More options for border-crossing travelers

Image: An Mexicana Airlines agent checks a passsport
American travelers looking to cross U.S. borders via airplane have been required to have a passport since January 2007; those crossing the border by land or sea will need WHTI-compliant ID as of June 1, 2009.Jeff Haynes / AFP - Getty Images file

You have to give the folks at the Passport Services Office points for creativity.

Last month, when they wanted to conduct a public briefing on the upcoming changes to U.S. passport requirements, they could have held it in some sterile conference room in the bowels of the State Department in Washington, D.C.

Instead, they decided to hold the briefing in the other Washington and set up shop in the sleepy town of Point Roberts (pop. 1,500) in the northwest corner of the state. “The Point,” as the locals call it, is not only nearly 2,400 miles from the nation’s capital, but so remote that if you’re driving in from anywhere else in the country, you have to go through Customs twice just to get there.

Having the appropriate ID is probably a good idea.

New rules take effect next year
The Pt. Bob briefing was part of the government’s ongoing efforts to get the word out about the next stage of the Western Hemisphere Travel Initiative (WHTI), which mandates stricter requirements for all travelers, including U.S. citizens, entering or re-entering the United States.

Under the initiative, U.S. citizens 16 and older will no longer be able to travel between the U.S. and Canada, Mexico, Bermuda or the Caribbean with just a birth certificate and driver’s license. Air travelers have been required to have a passport since January 2007; those crossing the border by land or sea will need WHTI-compliant ID (see below) as of June 1, 2009.

(Two exceptions where a birth certificate will still suffice: U.S. citizens 16 or younger returning from WHTI countries by land or sea and passengers on cruises within WHTI countries that start and end in the same U.S. city. Note, though, that individual cruise lines may still require a WHTI-compliant ID.)

The idea is to limit the number of acceptable IDs to a handful — there are currently 7,000 types of birth certificates issued in the U.S. — in order to heighten security and streamline the system. Options range from the traditional passport book to a variety of alternatives designed for those who live near the border or cross it frequently.

That’s certainly the case in Pt. Bob, which, for those who’ve never been, is one of the most anomalous places in the nation. Essentially an outer suburb of Vancouver, B.C., the 4.9-square-mile town is only part of the U.S. because it sits at the end of a peninsula that dangles over the 49th parallel that forms the border in these parts. It’s like a geographic uvula, hanging down into Boundary Bay, with one road in and out and the rest of Washington state a 25-mile drive through Canada — and two border crossings — away.

Needless to say, most of us don’t have to go through Customs to visit the dentist or pick up a prescription. Nevertheless, with changes to the border-crossing rules on the horizon, it’s worth knowing what the options are.

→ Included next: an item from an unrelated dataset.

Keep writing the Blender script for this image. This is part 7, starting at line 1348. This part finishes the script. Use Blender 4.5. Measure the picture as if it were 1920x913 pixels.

Different travelers, different ID options
If past history is any indication, there will likely be a crush of passport applications in the months before the June deadline, so it makes sense to start the process now. Depending on your travel plans, you may want to consider one of the following documents:

Passport: The original blue book is valid for entry into the U.S. by land, sea or air and is the only valid document for most travelers entering the U.S. from non-WHTI countries. First-time applications are $100 for those 16 or older, $85 for those 15 or younger. Adult renewals are $75.

Passport card: Introduced this summer, the new passport card is a wallet-sized card that is valid for travel between the U.S. and WHTI countries when crossing by land or sea. It is not valid for air travel. Fees are $45 (16 or older), $35 (15 and younger) and $20 if ordered when applying for a new or renewed passport book.

NEXUS and SENTRI cards: Designed for frequent border crossers, these cards provide expedited crossing between the U.S., Canada and Mexico for travelers willing to undergo a background check, in-depth interview and fingerprinting. The NEXUS card is valid between the U.S. and Canada; the SENTRI card, between the U.S. and Mexico. Fees are $50 and $122.25, respectively.

Enhanced driver’s licenses (EDLs): Several states are developing EDL programs, which, like the passport card, will be valid for border crossings by land or sea (but not air). Currently, Washington state and New York offer an EDL option — at a $15 and $30 premium over standard driver’s licenses, respectively — with Vermont and Michigan expected to introduce versions in early 2009.

Special cases: There are also specific documents for select audiences, including Native Americans, Lawful Permanent Residents and truck drivers. For more information on these and the documents described above, click here.

The alternative, of course, is to stay within the U.S. There’s nothing wrong with that, although you’d probably miss The Point entirely.